Pour l'heure, Hobsbawm est dans la ligne du parti. Il milite et joue les prosélytes. Si un service militaire sans gloire le retient dans un cantonnement insulaire, il est remarqué par l'historien économiste Michael Postan (1899-1981), qui lui prédit un grand avenir par sa capacité à théoriser et ses convictions internationalistes, d'une rare énergie. La guerre froide va démentir la fulgurante carrière annoncée. Comme son ami George Rudé (1910-1993), spécialiste de la Révolution française, qui perd son poste d'enseignant dès 1949, dans un mouvement d'épuration qui préfigure un maccarthysme à l'anglaise, Hobsbawm doit ronger son frein. Sa carrière universitaire est réellement entravée sans être tout à fait au point mort.
Chargé de cours du soir au Birkbeck College en 1947, il n'obtient le poste de professeur qu'en... 1970. Mais rien ne stérilise son engagement de chercheur. Avec d'autres historiens marxistes, Rodney Hilton, Christopher Hill et Edward P. Thompson notamment, il fonde en 1952 la revue Past & Present, dont l'influence dans le développement de l'histoire sociale fut déterminante au Royaume-Uni, puis très vite dans le monde entier. Mais loin d'en faire une spécialité sur laquelle d'autres capitalisent, Hobsbawm joue les francs-tireurs, travaillant sur les briseurs de machines à l'aube de l'ère industrielle comme sur la mythologie du bandit social ou sur le jazz - il signe alors du nom de Francis Newton, Frankie Newton étant un trompettiste qui accompagna Billie Holiday et fut un des rares jazzmen communistes -, se présentant non sans malice comme un "antispécialiste dans un monde de spécialistes".
Marqué par son activisme berlinois et son empathie passionnée pour les opprimés, il refuse la mythologie romantique du hors-la-loi et relit la figure du bandit comme un marginal que son idéal de justice ou d'équité prépare à la revendication d'un monde plus juste.
CHANTIERS SANS FRONTIÈRES
De Primitive Rebels (1959, trad. fr. 1963) à Bandits (1968, trad. fr. 1972), il bouleverse les conventions, comme lorsqu'il s'attache à établir l'invention des traditions fondant ces discours nationalistes qui préparent le gouffre noir du XXe siècle (Nations et nationalismes depuis 1780 : programmes, mythe et réalité, 1990, trad. fr. 1992). De son imprégnation marxiste, il conserve aussi le goût des chantiers sans frontières. Invitant l'histoire culturelle, encore à naître, dans l'histoire sociale, au nom d'une perception intuitive qui ne l'abuse jamais et le rend méfiant envers toute doxa hégémonique, il se défie de la microstoria qui naît en Italie et goûte peu l'histoire des mentalités que les tenants des Annales imposent en France.
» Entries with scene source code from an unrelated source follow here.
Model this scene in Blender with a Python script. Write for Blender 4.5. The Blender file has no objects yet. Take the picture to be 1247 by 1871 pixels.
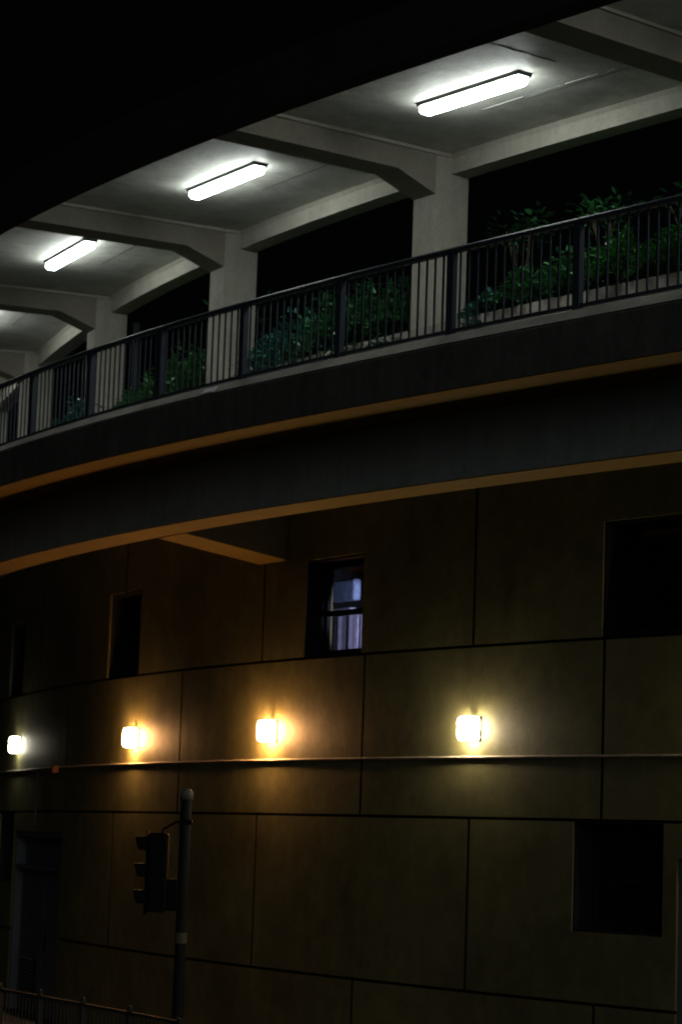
import bpy, math, random
import numpy as np
from mathutils import Matrix, Vector
random.seed(7)
SC = bpy.context.scene
EYE = 3.0                      # camera height above the pavement; every "z" below is relative to the eye

# ------------------------------------------------------------------ camera
def make_camera():
    cd = bpy.data.cameras.new('camera'); co = bpy.data.objects.new('camera', cd); SC.collection.objects.link(co)
    f, pitch, roll = 4588.85, .13053, .03401
    cd.sensor_fit = 'VERTICAL'; cd.sensor_height = 36.0; cd.sensor_width = 24.0; cd.lens = f/1871*36
    cd.clip_start = .1; cd.clip_end = 900
    cd.dof.use_dof = True; cd.dof.focus_distance = 16.0; cd.dof.aperture_fstop = 4.0      # the photograph is slightly soft
    fw = Vector((0, math.cos(pitch), math.sin(pitch))); up0 = Vector((0, -math.sin(pitch), math.cos(pitch))); ri0 = Vector((1, 0, 0))
    ri = math.cos(roll)*ri0 + math.sin(roll)*up0; up = -math.sin(roll)*ri0 + math.cos(roll)*up0
    M = Matrix((ri, up, -fw)).transposed().to_4x4(); M.translation = (0, 0, EYE)
    co.matrix_world = M; SC.camera = co
make_camera()

# ------------------------------------------------------------------ night sky, faint town glow, exposure
W = bpy.data.worlds.new('World'); SC.world = W; W.use_nodes = True
bg = W.node_tree.nodes['Background']; bg.inputs['Color'].default_value = (.8, .9, 1, 1); bg.inputs['Strength'].default_value = .0006
SC.view_settings.view_transform = 'Standard'; SC.view_settings.look = 'None'
SC.view_settings.exposure = 0; SC.view_settings.gamma = 1
sl = bpy.data.lights.new('town_glow', 'SUN'); sl.energy = .22; sl.angle = math.radians(40); sl.color = (.90, .97, 1)
so = bpy.data.objects.new('town_glow', sl); SC.collection.objects.link(so)
so.rotation_euler = Vector((-.15, .86, -.30)).to_track_quat('-Z', 'Y').to_euler()
LAMP_CEIL = 27.0
LAMP_WALL = 190.0

# ------------------------------------------------------------------ the curve everything follows
DS = .1
SS = np.arange(-30, 22.05, DS)
def _curve():
    k0, k1, k2 = .02114, -.00107, -.00024
    sc = np.clip(SS, -17, 9); k = k0 + k1*sc + k2*sc**2/2; i0 = int(np.argmin(abs(SS)))
    phi = np.concatenate([[0], np.cumsum((k[1:]+k[:-1])/2*DS)]); phi = phi-phi[i0]-.97422
    t = np.stack([np.cos(phi), np.sin(phi)], 1)
    P = np.vstack([[0, 0], np.cumsum((t[1:]+t[:-1])/2*DS, 0)]); P = P-P[i0]+[0, 30.82934]
    return P, phi
CP, CPHI = _curve()
def phi_at(s): return float(np.interp(s, SS, CPHI))
def pt(s, o, z):
    x = float(np.interp(s, SS, CP[:, 0])); y = float(np.interp(s, SS, CP[:, 1])); a = phi_at(s)
    return Vector((x+o*math.sin(a), y-o*math.cos(a), z+EYE))
S0, S1 = -26.0, 18.0
def srange(a, b, step=.6):
    n = max(1, int(round((b-a)/step))); return [a+(b-a)*i/n for i in range(n+1)]

# ------------------------------------------------------------------ materials
def mat(name, col, rough=.8, spec=.3, noise=None, bump=None, metallic=0, streak=None):
    m = bpy.data.materials.new(name); m.use_nodes = True; nt = m.node_tree; b = nt.nodes['Principled BSDF']
    b.inputs['Base Color'].default_value = (*col, 1); b.inputs['Roughness'].default_value = rough
    b.inputs['Metallic'].default_value = metallic; b.inputs['Specular IOR Level'].default_value = spec
    tc = nt.nodes.new('ShaderNodeTexCoord')
    if noise:
        sc, amt = noise
        last = None
        for k, (s_, z_, a_) in enumerate(((sc, 1, amt), (sc*5.3, 1, amt*.6), (sc*1.1, .08, (streak or 0)), (55, 1, .16 if sc < 2.5 else 0))):
            if a_ == 0: continue
            mp = nt.nodes.new('ShaderNodeMapping'); mp.inputs['Scale'].default_value = (1, 1, z_) if z_ == 1 else (4, 4, .35)
            n = nt.nodes.new('ShaderNodeTexNoise'); n.inputs['Scale'].default_value = s_; n.inputs['Detail'].default_value = 6; n.inputs['Roughness'].default_value = .6
            nt.links.new(tc.outputs['Object'], mp.inputs[0]); nt.links.new(mp.outputs[0], n.inputs['Vector'])
            r = nt.nodes.new('ShaderNodeMapRange'); r.inputs[1].default_value = .3; r.inputs[2].default_value = .7
            r.inputs[3].default_value = 1-a_; r.inputs[4].default_value = 1+a_; nt.links.new(n.outputs[0], r.inputs[0])
            mul = nt.nodes.new('ShaderNodeMix'); mul.data_type = 'RGBA'; mul.blend_type = 'MULTIPLY'; mul.inputs[0].default_value = 1
            if last: nt.links.new(last, mul.inputs[6])
            else: mul.inputs[6].default_value = (*col, 1)
            nt.links.new(r.outputs[0], mul.inputs[7]); last = mul.outputs[2]
        nt.links.new(last, b.inputs['Base Color'])
    if bump:
        n = nt.nodes.new('ShaderNodeTexNoise'); n.inputs['Scale'].default_value = bump[0]; n.inputs['Detail'].default_value = 5
        nt.links.new(tc.outputs['Object'], n.inputs['Vector'])
        bp = nt.nodes.new('ShaderNodeBump'); bp.inputs['Strength'].default_value = bump[1]; bp.inputs['Distance'].default_value = .02
        nt.links.new(n.outputs[0], bp.inputs['Height']); nt.links.new(bp.outputs[0], b.inputs['Normal'])
    return m
def emis(name, col, strength):
    m = bpy.data.materials.new(name); m.use_nodes = True; b = m.node_tree.nodes['Principled BSDF']
    b.inputs['Base Color'].default_value = (.8, .8, .8, 1)
    b.inputs['Emission Color'].default_value = (*col, 1); b.inputs['Emission Strength'].default_value = strength
    return m
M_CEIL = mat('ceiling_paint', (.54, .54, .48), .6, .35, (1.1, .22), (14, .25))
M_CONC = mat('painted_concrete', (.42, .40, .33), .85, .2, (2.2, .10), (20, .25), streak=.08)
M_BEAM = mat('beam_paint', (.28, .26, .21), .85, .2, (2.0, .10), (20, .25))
M_SOFF = mat('soffit_lamp_tint', (.105, .070, .004), .85, .2, (1.2, .12), (20, .2))  # orange lamplight on the undersides put into the base colour
M_GIRD = mat('grey_girder_paint', (.33, .385, .36), .8, .2, (1.1, .14), (16, .25), streak=.12)
M_FASC = mat('dark_fascia', (.10, .095, .085), .9, .15, (1.4, .18), (16, .3), streak=.15)
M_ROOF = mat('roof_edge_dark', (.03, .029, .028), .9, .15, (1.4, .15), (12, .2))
M_WALL = mat('wall_render', (.125, .120, .056), .60, .18, (.8, .28), (9, .10), streak=.07)
M_LEDGE = mat('ledge_stone', (.26, .235, .18), .8, .2, (6, .25), (40, .5))
M_DARK = mat('unlit_dark', (.012, .012, .014), .7, .2)  # sash frames; shade of unlit reveals and rooms put into the colour
M_GLASS = mat('dark_glass', (.008, .009, .012), .08, .5)
M_RAIL = mat('slate_rail_paint', (.035, .045, .060), .45, .4, (8, .1))
M_BAL = mat('slate_baluster_paint', (.03, .04, .05), .5, .35)
M_PLANT = mat('planter_render', (.34, .31, .27), .9, .2, (3, .15), (30, .4))
M_SOIL = mat('soil', (.03, .022, .015), 1, .1, (9, .3), (30, 1))
M_TRAY = mat('lamp_tray', (.06, .065, .06), .6, .3)
M_DOOR = mat('slate_door_paint', (.095, .10, .115), .5, .4, (2, .12), streak=.1)
M_BLACK = mat('black_paint', (.003, .003, .003), .7, .12)
M_POLE = mat('pole_paint', (.009, .010, .009), .6, .2, (6, .3))
M_PALE = mat('pale_cap', (.12, .12, .10), .6, .3, (10, .2))
M_STEEL = mat('galvanised_steel', (.30, .31, .30), .5, .4, (9, .2), metallic=.4)
M_BARK = mat('bark', (.10, .085, .055), .9, .2, (20, .3), (40, .8))
M_ASPH = mat('asphalt', (.05, .05, .05), .9, .2, (4, .2), (60, .6))
M_PAVE = mat('paving', (.14, .13, .115), .9, .2, (2, .15), (30, .4))
M_WHITE = mat('white_enamel', (.75, .75, .75), .5, .4)
M_CLOTH = mat('pale_curtain', (.62, .58, .85), .9, .1, (14, .12))
M_DRUM = mat('blue_white_panel', (.28, .36, .60), .6, .3, (9, .3))
M_SEAL = mat('joint_sealant', (.02, .018, .014), .95, .05)
M_BRKT = mat('bracket_paint', (.05, .045, .030), .9, .1, (1.2, .12))
M_GUARD = mat('dull_galvanised', (.035, .038, .035), .7, .15, (9, .2))
M_LENS = mat('unlit_lens', (.03, .02, .015), .3, .5)

# ------------------------------------------------------------------ mesh helpers
class MB:
    def __init__(s): s.v = []; s.f = []
    def add(s, vs, fs):
        n = len(s.v); s.v += [Vector(v) for v in vs]; s.f += [tuple(i+n for i in f) for f in fs]
    def frame(s, M, x0, x1, y0, y1, z0, z1):
        vs = [M @ Vector((x, y, z)) for z in (z0, z1) for x, y in ((x0, y0), (x1, y0), (x1, y1), (x0, y1))]
        s.add(vs, [(0, 3, 2, 1), (4, 5, 6, 7), (0, 1, 5, 4), (1, 2, 6, 5), (2, 3, 7, 6), (3, 0, 4, 7)])
    def box(s, x0, x1, y0, y1, z0, z1): s.frame(Matrix.Identity(4), x0, x1, y0, y1, z0, z1)
    def tube(s, pts, rads, n=8, cap=True):
        rings = []
        for i, p in enumerate(pts):
            p = Vector(p); d = (Vector(pts[min(i+1, len(pts)-1)])-Vector(pts[max(i-1, 0)])).normalized()
            a = d.cross(Vector((0, 0, 1)) if abs(d.z) < .9 else Vector((1, 0, 0))).normalized(); b = d.cross(a)
            r = rads[i] if hasattr(rads, '__len__') else rads
            rings.append([p+r*(math.cos(2*math.pi*k/n)*a+math.sin(2*math.pi*k/n)*b) for k in range(n)])
        vs = [v for R in rings for v in R]; fs = []
        for i in range(len(pts)-1):
            for k in range(n): fs.append((i*n+k, i*n+(k+1) % n, (i+1)*n+(k+1) % n, (i+1)*n+k))
        if cap: fs += [tuple(range(n)), tuple(reversed(range((len(pts)-1)*n, len(pts)*n)))]
        s.add(vs, fs)
    def sweep(s, prof, a, b, step=.6, cap=True):      # prof: closed [(o, z)]
        ss = srange(a, b, step); n = len(prof)
        vs = [pt(q, o, z) for q in ss for o, z in prof]; fs = []
        for i in range(len(ss)-1):
            for k in range(n): fs.append((i*n+k, i*n+(k+1) % n, (i+1)*n+(k+1) % n, (i+1)*n+k))
        if cap: fs += [tuple(range(n)), tuple(reversed(range((len(ss)-1)*n, len(ss)*n)))]
        s.add(vs, fs)
    def build(s, name, m, parent=None, smooth=False, bevel=0, loc=None, rz=0):
        me = bpy.data.meshes.new(name)
        me.from_pydata([tuple(v) for v in s.v], [], s.f); me.update()
        import bmesh
        bm = bmesh.new(); bm.from_mesh(me); bmesh.ops.recalc_face_normals(bm, faces=bm.faces); bm.to_mesh(me); bm.free()
        me.materials.append(m); o = bpy.data.objects.new(name, me); SC.collection.objects.link(o)
        if smooth:
            for p in me.polygons: p.use_smooth = True
        if bevel:
            bv = o.modifiers.new('bevel', 'BEVEL'); bv.width = bevel; bv.segments = 2; bv.limit_method = 'ANGLE'
        if loc is not None: o.location = loc; o.rotation_euler = (0, 0, rz)
        if parent:
            o.parent = parent
            if o.name and not getattr(parent, 'is_local', False) and parent.get('_w'):
                o.matrix_parent_inverse = Matrix.Translation(-Vector(parent['_w']))
        return o
def tag(o, label=None, cat=None, group=None, kind=None):
    if label: o['label'] = label
    if cat: o['category'] = cat
    if group: o['group'] = group
    if kind: o['kind'] = kind
    return o
def thing(name, label, cat, loc=(0, 0, 0), rz=0, group=None, world=False):
    """Empty at the base; world=True: its parts are modelled in world coordinates"""
    o = bpy.data.objects.new(name, None); SC.collection.objects.link(o); o.location = loc; o.rotation_euler = (0, 0, rz)
    o.empty_display_size = .2
    if world: o['_w'] = tuple(loc)
    return tag(o, label, cat, group)
def copy_tree(o, parent=None):
    c = o.copy(); SC.collection.objects.link(c)
    if parent: c.parent = parent
    for ch in o.children: copy_tree(ch, c)
    return c
def local(s, o, z): return Matrix.Translation(pt(s, o, z)) @ Matrix.Rotation(phi_at(s), 4, 'Z')   # x along, -y outward

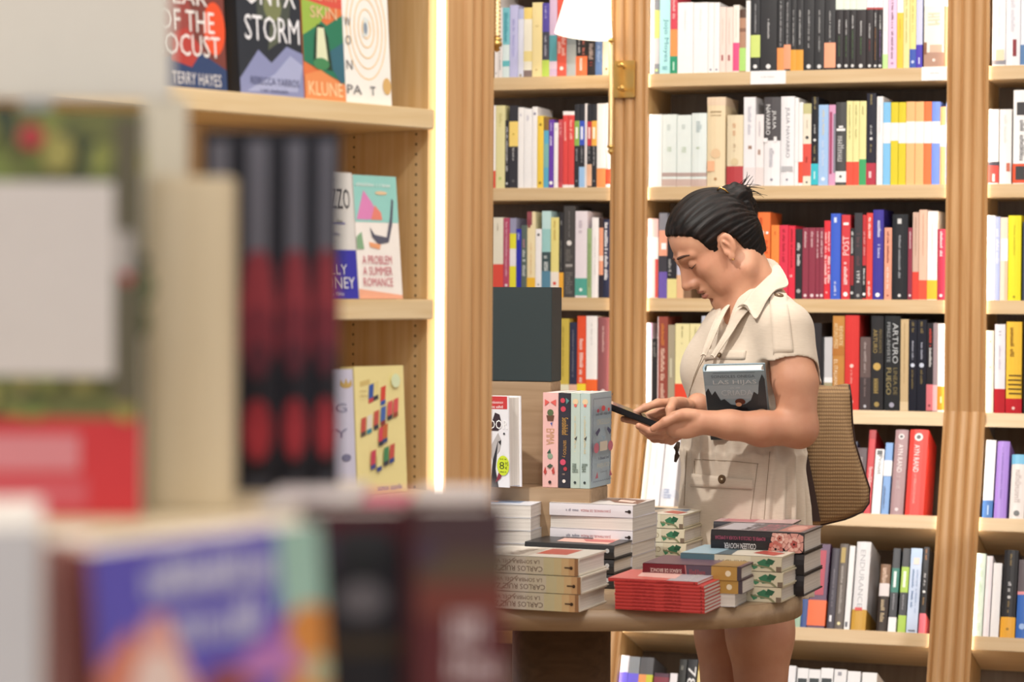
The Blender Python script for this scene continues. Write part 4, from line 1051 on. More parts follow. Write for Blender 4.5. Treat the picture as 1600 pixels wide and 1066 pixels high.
# 3 white paperbacks
sp3 = [('U', .26, .62, 'b05a60', 'JUAN MANUEL DE PRADA', .26, .5), ('t', .63, .8, '8a8a9a', .2, .5), ('r', .03, .09, '3a3030', .45, .55), ('o', .04, 0, '2a2222', .14)]
f3 = [('r', 0, 0, 1, 1, 'dedad8'), ('p', [(.2, 0), (.8, .05), (.95, .4), (.6, .45), (.3, .3)], '7a5a50'), ('p', [(.35, .1), (.6, .12), (.75, .35), (.5, .32)], 'e8d0c4'), ('p', [(.6, .35), (.9, .4), (.85, .7), (.5, .75)], '9a8a84')]
it = []
ol = ('lowest', 'second lowest', 'third lowest', 'third highest', 'second highest', 'topmost')
for k in range(6):
    it.append((.0262, 'dedbe0', sp3, dict(rev=(k == 4 or k == 2), rot=random.uniform(-1, 1), front=f3 if k == 5 else (), label='white paperback, %s in the tall stack left of centre%s' % (ol[k], ', photo cover' if k == 5 else ''))))
stack(988, 911, it, 21, 's3', h=.182, w=.16, group='white paperbacks in the tall stack')
# 3b more white paperbacks further left
f3b = [('r', 0, 0, 1, 1, 'dfe2ea'), ('p', [(.2, .1), (.8, .2), (.7, .8), (.3, .8)], '9ab0d0'), ('p', [(.3, .2), (.5, .2), (.6, .5), (.4, .5)], 'e0a880')]
it = [(.0262, 'dadade', (), dict(rev=True, rot=(0, 1.5, -2, 1, -1, 0)[k], front=f3b if k == 5 else (), label='off-white paperback, %s in the stack below the plinth at left' % ol[k])) for k in range(6)]
stack(829, 911, it, 14, 's3b', h=.17, w=.13, group='off-white paperbacks below the plinth')
sp4 = [('z', 0, 1, 'b9bccb', .02), ('t', .2, .8, '6a6a80', .4)]
it = [(.028, 'c3c7d2', sp4, dict(label='grey-blue book, bottom of the short stack at the left table edge')), (.028, 'e6e6e8', (), dict(rev=True, label='white book with page edges out, middle of the short left stack')), (.026, 'ebebee', (), dict(rev=True, label='white book with page edges out, top of the short left stack'))]
stack(818, 931, it, 14, 's3c', h=.15, w=.13, group='short stack at the left edge')
# 4 floral hardbacks (Hijas) behind
def hijas_spine():
    return [('r', 0, 1, 'd9d0b6', 0, 1), ('p', '3f7a5a', [(.2, .20), (.6, .24), (.85, .17), (.6, .10), (.25, .12)]), ('p', '2f5f46', [(.5, .16), (.9, .13), (.75, .06), (.45, .09)]), ('p', '4d8a66', [(.1, .27), (.4, .3), (.5, .25), (.25, .23)]), ('p', '8a8a6a', [(.0, .05), (.3, .1), (.5, .3), (.4, .3), (.2, .12), (0, .08)]), ('r', .0, .05, '7a6a5a', 0, .35), ('r', .3, .66, 'e4dfc8', .0, 1), ('U', .33, .62, 'a89878', 'CRIADA', .4, .5), ('r', .66, 1, '5d7c88', 0, 1), ('U', .68, .98, 'c8d4d4', 'SONSOLES ONEGA', .34, .4)]
fh = [('r', 0, 0, 1, 1, 'e6e0d0'), ('r', 0, .6, 1, 1, 'a8c8d8'), ('p', [(.0, .5), (.5, .55), (.9, .48), (1, .66), (0, .66)], '5d7078'), ('p', [(.1, .1), (.4, .05), (.6, .3), (.3, .35)], 'c05a50'), ('p', [(.5, .1), (.9, .15), (.8, .4)], '8a9ab0')]
it = [(.0290, 'd9d0b6', hijas_spine(), dict(hard=True, shift=((0, 0), (.0, 0), (-.004, 0), (-.008, .004))[k], front=fh if k == 3 else (), label='palm-patterned cream hardback, %s of the back stack beside the white paperbacks' % ('lowest', 'third from top', 'second from top', 'topmost')[k])) for k in range(4)]
stack(1072, 893, it, 21, 's4', h=.17, w=.155, group='palm-patterned hardbacks, back stack')
# 4b single dark flat books behind
it = [(.03, '3c3a40', (), dict(label='dark book flat at the back of the table, under another')), (.028, '34343a', (), dict(hard=True, label='dark hardback at the back of the table, third up')), (.028, 'd8b0ac', (), dict(label='pinkish book at the back of the table, fourth up')), (.008, 'c8a0a0', (), dict(label='thin rose book topping the back pile by the dress'))]
it = [(.027, '3c3a40', (), dict(label='dark book lowest in the back pile behind the rose-spined book')), (.027, 'd8d4d8', (), dict(label='white book second up in the back pile behind the rose-spined book')), (.027, '8a8088', (), dict(label='mauve-grey book third up in the back pile behind the rose-spined book')), (.024, '34343a', (), dict(hard=True, front=[('r', 0, 0, 1, 1, 'c8a8a8'), ('r', .1, .5, .9, .9, 'b8707a')], label='dark hardback with rose cover topping the back pile by the dress'))]
stack(1238, 897, it, 17, 's4b', h=.172, w=.10, group='pile at the back of the table')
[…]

L'ampleur de la vision d'un Braudel lui convient mieux et les grandes sommes qu'il livre (L'Ere des révolutions [1962, trad. fr. 1970], L'Ere du capital [1975, trad. fr.1978], L'Ere des empires [1987, trad. fr. 1989]) travaillent résolument le temps long.
L'oeuvre a pris une telle ampleur que la reconnaissance internationale se fait universelle : Hobsbawm a très vite été reconnu aux Etats-Unis, enseignant au Massachusetts Institute of Technology, puis à la New School for Social Research de New York, et la France l'accueille bientôt, l'historien économique Clemens Heller l'invitant à animer un séminaire d'histoire sociale à l'EHESS. Finalement, en 1998, Hobsbawm entre, après David Hockney et Peter Brook, dans le cercle fermé de l'Ordre des compagnons d'honneur, pour service éminent rendu à la culture britannique.
Toutefois, l'effondrement du monde communiste et le repentir très relatif de l'historien sur son engagement font de ses dernières publications des livres qui embarrassent ceux-là mêmes qui soutenaient sa liberté de pensée. A l'heure où la France, qui l'a si fidèlement traduit, succombe à la vision de François Furet (Le Passé d'une illusion, 1995), la nouvelle somme que propose Hobsbawm, L'Age des extrêmes : le court XXe siècle (1994), peine à trouver un éditeur et il faut l'engagement du Monde diplomatique, au côté des éditions Complexe, pour que le livre paraisse, en 1999 seulement.
Depuis, la figure de l'historien engagé, militant déçu mais témoin implacable n'a pas cessé de captiver et la qualité de sa plume, la finesse de ses analyses, son humour inentamable, sans désarmer ses détracteurs, ont su rendre à l'historien franc-tireur sa juste place. A part, forcément, mais au plus haut.